Non si comprometteva Bergoglio con le feste che frequentava il Cardinal Quarracino nella casa di Olivos e dove s’intratteneva come un Apicella qualsiasi suonando la chitarra per Carlos Menem. Erano altri anni oscuri per l’Argentina, quelli del menemismo. Molte cose distanziavano i due prelati. Il primate aveva interessi mondani, l’ausiliare faceva il vescovo, centrando la propria missione nella formazione del clero e nell’attenzione al popolo delle villa miseria che circondano tutt’ora il gran Buenos Aires. Bergoglio seppe mantenere con Quarracino relazioni cordiali ma distanti. Forse era l’unica maniera di tener fede sia ai voti di castità e povertà che a quello di obbedienza.

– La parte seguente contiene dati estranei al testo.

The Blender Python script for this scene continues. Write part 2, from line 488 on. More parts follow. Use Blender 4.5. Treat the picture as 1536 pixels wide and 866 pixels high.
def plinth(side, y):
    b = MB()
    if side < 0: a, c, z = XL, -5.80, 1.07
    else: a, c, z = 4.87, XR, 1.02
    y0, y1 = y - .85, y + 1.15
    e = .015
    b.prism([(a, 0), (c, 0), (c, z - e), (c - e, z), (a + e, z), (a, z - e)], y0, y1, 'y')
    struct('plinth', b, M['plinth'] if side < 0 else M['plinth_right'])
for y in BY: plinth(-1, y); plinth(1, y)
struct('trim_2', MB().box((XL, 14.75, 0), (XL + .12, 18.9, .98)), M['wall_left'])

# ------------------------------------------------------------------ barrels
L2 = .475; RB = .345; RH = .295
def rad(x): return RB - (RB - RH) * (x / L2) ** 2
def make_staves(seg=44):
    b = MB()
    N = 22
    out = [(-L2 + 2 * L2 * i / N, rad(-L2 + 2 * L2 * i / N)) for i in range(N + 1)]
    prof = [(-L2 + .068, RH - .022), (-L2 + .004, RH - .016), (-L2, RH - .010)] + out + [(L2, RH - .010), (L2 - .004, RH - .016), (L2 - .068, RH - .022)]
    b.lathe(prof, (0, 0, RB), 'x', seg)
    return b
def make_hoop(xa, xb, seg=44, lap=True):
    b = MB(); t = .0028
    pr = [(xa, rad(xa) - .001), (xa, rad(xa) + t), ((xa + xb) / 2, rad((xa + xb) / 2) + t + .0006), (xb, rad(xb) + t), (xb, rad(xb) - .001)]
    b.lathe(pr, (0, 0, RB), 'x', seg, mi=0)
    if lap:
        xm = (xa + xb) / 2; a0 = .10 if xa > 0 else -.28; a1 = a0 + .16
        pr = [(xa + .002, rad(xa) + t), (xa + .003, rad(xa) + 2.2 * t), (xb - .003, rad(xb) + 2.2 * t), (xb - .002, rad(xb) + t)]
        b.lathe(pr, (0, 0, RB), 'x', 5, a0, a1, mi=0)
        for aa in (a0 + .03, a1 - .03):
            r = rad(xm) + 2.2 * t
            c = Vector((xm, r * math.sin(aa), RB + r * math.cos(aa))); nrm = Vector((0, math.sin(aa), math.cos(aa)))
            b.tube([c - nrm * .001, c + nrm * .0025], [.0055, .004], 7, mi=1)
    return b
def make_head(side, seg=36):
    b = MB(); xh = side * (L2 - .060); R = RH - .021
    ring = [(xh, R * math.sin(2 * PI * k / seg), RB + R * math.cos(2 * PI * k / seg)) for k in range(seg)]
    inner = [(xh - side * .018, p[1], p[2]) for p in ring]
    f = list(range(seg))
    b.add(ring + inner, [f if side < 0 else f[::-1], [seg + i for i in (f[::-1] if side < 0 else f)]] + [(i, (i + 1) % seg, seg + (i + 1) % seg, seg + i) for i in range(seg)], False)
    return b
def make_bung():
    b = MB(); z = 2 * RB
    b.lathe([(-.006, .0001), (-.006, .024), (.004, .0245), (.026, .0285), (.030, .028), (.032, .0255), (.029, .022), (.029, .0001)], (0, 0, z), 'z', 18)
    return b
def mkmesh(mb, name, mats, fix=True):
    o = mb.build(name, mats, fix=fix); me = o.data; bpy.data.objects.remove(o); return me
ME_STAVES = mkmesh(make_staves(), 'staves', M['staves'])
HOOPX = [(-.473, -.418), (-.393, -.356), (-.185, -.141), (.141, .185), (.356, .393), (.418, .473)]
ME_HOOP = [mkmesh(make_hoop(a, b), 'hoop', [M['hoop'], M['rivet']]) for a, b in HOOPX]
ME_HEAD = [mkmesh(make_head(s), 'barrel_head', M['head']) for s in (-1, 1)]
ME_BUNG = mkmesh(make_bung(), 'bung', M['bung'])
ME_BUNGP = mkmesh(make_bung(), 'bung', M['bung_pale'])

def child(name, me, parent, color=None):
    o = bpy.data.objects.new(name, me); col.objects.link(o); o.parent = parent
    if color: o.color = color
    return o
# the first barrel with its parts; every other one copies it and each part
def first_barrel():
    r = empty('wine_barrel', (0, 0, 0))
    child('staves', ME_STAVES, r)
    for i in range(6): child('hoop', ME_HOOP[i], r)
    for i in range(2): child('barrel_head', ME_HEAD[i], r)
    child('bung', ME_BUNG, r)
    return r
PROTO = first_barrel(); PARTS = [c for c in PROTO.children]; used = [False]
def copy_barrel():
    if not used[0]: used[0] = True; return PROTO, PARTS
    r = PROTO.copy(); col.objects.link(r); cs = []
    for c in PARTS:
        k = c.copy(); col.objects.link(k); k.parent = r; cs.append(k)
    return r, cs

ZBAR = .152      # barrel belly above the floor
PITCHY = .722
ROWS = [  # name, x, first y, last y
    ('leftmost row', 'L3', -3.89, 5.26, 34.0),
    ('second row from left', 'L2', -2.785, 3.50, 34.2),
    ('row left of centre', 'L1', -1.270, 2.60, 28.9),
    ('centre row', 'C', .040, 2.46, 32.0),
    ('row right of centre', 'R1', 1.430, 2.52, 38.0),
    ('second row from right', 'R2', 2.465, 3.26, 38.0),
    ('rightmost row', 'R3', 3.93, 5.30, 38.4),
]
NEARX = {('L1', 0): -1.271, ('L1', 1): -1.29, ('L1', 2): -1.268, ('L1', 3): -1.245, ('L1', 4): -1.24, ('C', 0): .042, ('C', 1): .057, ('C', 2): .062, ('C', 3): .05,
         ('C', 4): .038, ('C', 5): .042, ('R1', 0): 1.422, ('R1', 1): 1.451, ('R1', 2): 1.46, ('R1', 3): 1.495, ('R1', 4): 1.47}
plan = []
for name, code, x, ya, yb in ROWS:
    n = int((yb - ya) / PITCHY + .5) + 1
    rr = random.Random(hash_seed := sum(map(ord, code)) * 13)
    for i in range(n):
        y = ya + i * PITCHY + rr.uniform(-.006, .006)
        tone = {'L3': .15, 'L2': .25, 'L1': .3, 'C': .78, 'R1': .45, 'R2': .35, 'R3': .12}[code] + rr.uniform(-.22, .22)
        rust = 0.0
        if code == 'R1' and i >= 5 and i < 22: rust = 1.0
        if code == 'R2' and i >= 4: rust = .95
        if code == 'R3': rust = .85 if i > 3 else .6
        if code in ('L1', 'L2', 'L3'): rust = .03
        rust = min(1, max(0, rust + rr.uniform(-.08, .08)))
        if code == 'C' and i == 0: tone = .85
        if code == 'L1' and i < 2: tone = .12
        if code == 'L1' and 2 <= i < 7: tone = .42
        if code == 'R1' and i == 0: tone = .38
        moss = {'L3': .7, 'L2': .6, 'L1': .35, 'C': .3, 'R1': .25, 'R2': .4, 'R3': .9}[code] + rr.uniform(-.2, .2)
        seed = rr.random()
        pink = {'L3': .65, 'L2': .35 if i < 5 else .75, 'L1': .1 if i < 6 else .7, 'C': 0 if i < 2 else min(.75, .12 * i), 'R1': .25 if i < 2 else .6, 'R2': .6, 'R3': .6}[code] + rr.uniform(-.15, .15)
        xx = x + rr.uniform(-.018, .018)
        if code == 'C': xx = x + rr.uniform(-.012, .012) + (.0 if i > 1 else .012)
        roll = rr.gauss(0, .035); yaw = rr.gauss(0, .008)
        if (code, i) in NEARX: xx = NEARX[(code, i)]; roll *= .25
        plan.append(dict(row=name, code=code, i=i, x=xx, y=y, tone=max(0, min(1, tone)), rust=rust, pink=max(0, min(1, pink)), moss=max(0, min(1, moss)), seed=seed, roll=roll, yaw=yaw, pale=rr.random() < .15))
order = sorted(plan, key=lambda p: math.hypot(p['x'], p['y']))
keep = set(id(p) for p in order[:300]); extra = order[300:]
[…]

Fu in questa relazione tra due prelati così diversi che Bergoglio si costruì un ruolo di punto di riferimento per una nuova generazione di sacerdoti argentini anche quando, primo gesuita della storia, succederà a questo nel 1998. Sulle sue spalle cadrà di nuovo il peso di riscattare una chiesa cattolica dal passato tenebroso. Emergeranno però anche le caratteristiche che oggi lo portano al soglio pontificio: la mano di ferro con la quale ha condotto la chiesa argentina (e che ne fa uno spauracchio ora per la curia romana), la marcata preoccupazione sociale, la critica alla politica. Soprattutto Bergoglio –ed è un punto di forza rilevante- risulta straordinariamente interessato alla vita del suo clero. Si preoccupa per le necessità materiali, è presente, è vicino e accessibile. Perfino Clelia Luro (testimonianza a chi scrive), la terribile compagna del vescovo Jerónimo Podestá, salva solo Bergoglio di tutto il clero argentino che aveva isolato il prelato che aveva deciso di combattere la battaglia per la fine del celibato. Bergoglio, nonostante non lo condividesse, gli rimase vicino umanamente fino alla fine.

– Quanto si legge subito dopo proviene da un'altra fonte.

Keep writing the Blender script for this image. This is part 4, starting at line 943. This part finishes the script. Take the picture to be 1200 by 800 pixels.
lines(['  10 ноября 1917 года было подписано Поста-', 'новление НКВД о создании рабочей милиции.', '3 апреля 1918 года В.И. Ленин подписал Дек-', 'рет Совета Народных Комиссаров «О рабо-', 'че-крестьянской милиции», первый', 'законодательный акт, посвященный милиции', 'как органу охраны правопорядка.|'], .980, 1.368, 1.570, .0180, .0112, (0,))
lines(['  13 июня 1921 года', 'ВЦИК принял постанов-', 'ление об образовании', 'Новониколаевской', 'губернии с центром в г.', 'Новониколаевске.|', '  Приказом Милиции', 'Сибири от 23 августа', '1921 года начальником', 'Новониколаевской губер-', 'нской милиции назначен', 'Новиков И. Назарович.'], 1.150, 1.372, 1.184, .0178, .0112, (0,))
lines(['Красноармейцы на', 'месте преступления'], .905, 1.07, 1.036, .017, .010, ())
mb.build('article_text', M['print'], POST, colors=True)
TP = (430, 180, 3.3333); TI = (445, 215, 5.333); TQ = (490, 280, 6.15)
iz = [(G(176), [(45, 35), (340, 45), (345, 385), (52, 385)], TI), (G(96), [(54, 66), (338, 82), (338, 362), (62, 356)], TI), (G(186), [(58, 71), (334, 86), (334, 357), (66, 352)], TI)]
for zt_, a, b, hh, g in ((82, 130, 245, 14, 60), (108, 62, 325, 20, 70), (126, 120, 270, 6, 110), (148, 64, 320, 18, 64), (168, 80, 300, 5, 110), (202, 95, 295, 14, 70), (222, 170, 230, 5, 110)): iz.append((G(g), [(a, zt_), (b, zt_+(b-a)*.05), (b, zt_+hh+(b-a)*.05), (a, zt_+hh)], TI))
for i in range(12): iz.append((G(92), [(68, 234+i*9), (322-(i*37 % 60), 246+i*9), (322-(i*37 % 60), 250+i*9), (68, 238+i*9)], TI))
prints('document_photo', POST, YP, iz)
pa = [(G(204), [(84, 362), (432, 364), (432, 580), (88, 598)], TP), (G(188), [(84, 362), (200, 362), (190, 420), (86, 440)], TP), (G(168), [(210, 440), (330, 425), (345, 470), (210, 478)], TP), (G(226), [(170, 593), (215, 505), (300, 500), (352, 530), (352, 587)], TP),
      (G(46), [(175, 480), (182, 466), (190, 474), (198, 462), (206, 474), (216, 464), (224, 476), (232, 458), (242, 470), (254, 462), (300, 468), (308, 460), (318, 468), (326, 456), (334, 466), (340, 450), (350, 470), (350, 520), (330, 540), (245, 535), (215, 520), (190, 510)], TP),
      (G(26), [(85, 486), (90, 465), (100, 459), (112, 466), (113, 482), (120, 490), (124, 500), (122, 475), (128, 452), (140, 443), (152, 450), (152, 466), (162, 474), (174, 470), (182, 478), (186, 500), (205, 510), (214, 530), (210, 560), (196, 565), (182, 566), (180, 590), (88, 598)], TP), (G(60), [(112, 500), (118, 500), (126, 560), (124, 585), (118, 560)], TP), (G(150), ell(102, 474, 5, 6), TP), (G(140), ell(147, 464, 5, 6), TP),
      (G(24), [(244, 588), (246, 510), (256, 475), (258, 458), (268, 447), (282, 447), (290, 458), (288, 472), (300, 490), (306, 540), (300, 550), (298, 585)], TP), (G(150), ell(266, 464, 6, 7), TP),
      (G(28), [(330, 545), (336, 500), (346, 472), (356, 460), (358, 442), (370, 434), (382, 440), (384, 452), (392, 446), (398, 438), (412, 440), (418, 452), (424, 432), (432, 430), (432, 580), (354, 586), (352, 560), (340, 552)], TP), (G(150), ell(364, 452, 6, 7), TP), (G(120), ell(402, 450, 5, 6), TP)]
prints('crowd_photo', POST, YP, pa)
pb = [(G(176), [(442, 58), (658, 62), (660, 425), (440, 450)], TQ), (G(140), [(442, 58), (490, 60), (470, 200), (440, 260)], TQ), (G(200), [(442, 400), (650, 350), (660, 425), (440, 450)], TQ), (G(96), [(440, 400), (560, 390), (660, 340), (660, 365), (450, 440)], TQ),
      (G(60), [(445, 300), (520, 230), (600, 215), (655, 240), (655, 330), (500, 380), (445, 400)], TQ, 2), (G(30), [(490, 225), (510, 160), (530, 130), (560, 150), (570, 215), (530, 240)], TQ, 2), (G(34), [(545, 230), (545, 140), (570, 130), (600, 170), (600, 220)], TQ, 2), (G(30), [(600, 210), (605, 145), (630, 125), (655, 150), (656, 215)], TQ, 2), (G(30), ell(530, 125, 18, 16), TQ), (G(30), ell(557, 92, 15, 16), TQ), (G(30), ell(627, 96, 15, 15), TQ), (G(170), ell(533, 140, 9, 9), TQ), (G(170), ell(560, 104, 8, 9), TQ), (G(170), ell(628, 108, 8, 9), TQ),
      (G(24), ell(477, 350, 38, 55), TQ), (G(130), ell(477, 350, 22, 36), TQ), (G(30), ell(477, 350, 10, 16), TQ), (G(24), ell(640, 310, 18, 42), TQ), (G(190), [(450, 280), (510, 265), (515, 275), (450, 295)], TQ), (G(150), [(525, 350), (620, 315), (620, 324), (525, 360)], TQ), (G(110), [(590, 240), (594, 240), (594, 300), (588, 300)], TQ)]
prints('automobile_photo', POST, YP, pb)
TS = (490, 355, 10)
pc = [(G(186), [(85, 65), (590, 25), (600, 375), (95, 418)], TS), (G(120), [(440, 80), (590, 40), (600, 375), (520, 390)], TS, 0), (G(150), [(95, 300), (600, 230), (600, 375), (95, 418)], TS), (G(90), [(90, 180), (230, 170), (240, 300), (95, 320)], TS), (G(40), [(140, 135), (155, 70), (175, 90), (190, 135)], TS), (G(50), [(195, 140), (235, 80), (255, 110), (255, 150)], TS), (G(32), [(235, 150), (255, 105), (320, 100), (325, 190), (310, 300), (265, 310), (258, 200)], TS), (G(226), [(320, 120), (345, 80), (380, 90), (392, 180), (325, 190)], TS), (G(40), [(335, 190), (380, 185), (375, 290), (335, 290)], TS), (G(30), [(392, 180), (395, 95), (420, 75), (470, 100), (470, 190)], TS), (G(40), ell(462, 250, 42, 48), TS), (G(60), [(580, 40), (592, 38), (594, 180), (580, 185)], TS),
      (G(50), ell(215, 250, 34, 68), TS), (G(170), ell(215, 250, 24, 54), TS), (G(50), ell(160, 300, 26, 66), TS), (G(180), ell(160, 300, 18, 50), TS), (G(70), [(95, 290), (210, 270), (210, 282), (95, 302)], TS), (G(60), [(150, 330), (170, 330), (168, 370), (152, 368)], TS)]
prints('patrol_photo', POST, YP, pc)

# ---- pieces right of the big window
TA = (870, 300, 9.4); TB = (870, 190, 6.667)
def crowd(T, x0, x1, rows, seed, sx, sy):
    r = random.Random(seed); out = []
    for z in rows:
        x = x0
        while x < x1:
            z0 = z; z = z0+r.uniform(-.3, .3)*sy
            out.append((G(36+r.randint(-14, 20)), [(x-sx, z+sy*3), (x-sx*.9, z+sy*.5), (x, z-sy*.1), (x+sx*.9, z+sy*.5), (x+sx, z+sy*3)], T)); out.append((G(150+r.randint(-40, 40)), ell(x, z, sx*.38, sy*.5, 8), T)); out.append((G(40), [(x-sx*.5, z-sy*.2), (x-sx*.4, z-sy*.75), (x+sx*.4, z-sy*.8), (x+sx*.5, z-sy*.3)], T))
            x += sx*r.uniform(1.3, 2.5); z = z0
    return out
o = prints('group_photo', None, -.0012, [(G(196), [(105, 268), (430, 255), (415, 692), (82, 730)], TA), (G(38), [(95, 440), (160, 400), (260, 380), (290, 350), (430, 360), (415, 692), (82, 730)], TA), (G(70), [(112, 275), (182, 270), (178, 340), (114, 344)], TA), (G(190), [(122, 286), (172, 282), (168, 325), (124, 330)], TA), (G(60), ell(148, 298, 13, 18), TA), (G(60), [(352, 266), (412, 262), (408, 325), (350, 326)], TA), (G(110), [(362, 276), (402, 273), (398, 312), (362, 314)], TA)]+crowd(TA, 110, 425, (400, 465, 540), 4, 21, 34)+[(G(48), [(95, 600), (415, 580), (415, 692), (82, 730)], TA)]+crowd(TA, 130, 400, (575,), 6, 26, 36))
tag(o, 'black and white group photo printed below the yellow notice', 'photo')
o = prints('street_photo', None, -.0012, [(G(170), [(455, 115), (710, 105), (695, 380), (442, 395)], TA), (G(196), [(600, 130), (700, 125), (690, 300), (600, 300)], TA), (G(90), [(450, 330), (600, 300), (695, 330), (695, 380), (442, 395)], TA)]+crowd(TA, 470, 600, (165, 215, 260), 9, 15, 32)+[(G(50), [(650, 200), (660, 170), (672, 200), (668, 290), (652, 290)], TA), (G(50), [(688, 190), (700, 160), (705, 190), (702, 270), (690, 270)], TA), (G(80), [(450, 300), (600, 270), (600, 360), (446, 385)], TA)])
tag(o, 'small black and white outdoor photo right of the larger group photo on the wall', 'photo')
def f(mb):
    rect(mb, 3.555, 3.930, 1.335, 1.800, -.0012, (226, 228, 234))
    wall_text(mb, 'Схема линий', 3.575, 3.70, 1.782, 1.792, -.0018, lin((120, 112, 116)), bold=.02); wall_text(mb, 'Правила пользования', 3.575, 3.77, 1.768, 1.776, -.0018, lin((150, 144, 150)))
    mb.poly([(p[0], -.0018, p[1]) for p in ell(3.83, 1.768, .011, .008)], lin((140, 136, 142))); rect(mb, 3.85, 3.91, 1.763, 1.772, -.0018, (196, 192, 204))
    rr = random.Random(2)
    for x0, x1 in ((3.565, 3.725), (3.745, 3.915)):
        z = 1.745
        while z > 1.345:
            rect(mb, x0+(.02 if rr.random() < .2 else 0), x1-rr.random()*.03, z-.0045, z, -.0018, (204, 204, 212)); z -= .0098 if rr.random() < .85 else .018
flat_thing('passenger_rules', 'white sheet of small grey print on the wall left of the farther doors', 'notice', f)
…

Il passato ritorna però e il profilo di Bergoglio resta basso. Tenta di difendere se stesso e la chiesa argentina. In particolare per quest’ultima c’è poco da difendere. Primatesta e Aramburu avevano eretto un muro di inaccessibilità ai familiari delle vittime che neanche in chiesa –al contrario di quanto era successo con la Vicaría della Solidaridad a Santiago del Cile- avevano trovato sicurezza. Quando nel 2007 fu chiamato a prendere provvedimenti nei confronti di Christian Von Wernich, il sacerdote condannato all’ergastolo per avere sequestrato personalmente 42 persone, assassinate 7 e torturate 32, semplicemente non ne prese. Von Wernich sta scontando l’ergastolo ma è a tutti gli effetti un sacerdote e nessun provvedimento disciplinare è stato preso nei confronti del carnefice che le vittime descrivono come un vero demonio.

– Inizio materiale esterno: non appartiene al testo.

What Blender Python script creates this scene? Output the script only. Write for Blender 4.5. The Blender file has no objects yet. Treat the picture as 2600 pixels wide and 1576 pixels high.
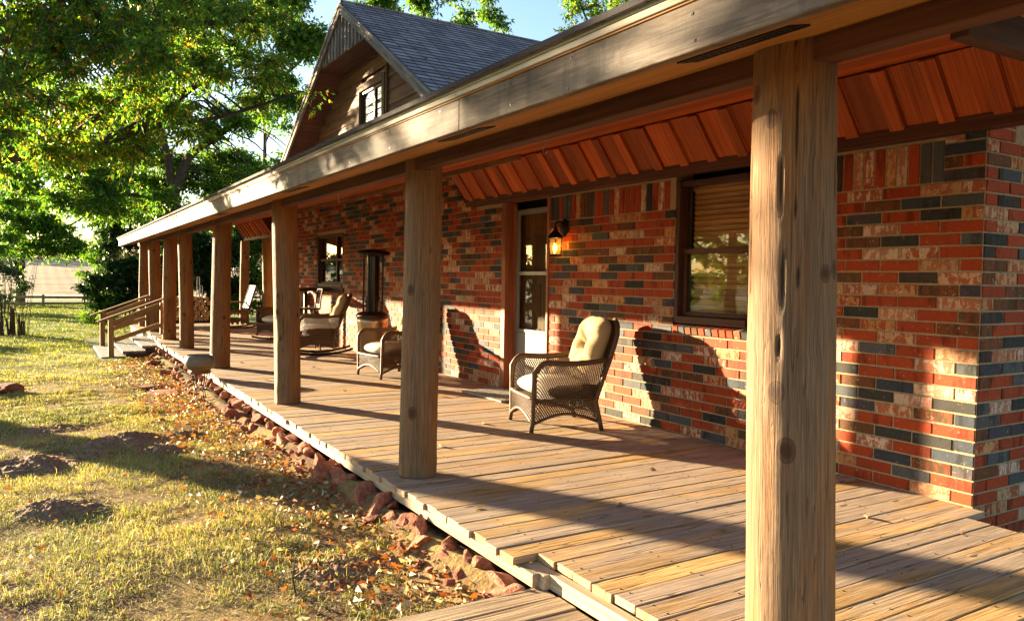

Ma chi è davvero Jorge Bergoglio, Papa Francesco I che comincia il suo cammino di Vescovo di Roma con un passato così pesante? Integralista di destra mette i poveri al centro del suo apostolato. Vicino alla dittatura militare rende omaggio ai sacerdoti assassinati da questi ultimi. Ha fatto una carriera tutta controcorrente, conservatore in un ordine considerato progressista, primo gesuita primate argentino, primo gesuita papa, primo papa latinoamericano. Nemico dei progressisti e di tutti i politici (li detesta e non lo manda a dire, quasi grillino in questo) e lontano dagli organismi per i diritti umani pretende educazione cattolica ed è contrario ai contraccettivi ma nessuno può accusarlo di non onorare i propri voti, in particolare quello di povertà.
A Buenos Aires, dicono gli amici ma senza che alcun detrattore lo contesti, sparisce ogni volta che può per infilarsi in orfanotrofi, carceri, ospedali a compiere il suo apostolato. Chissà se potrà farlo anche a Roma.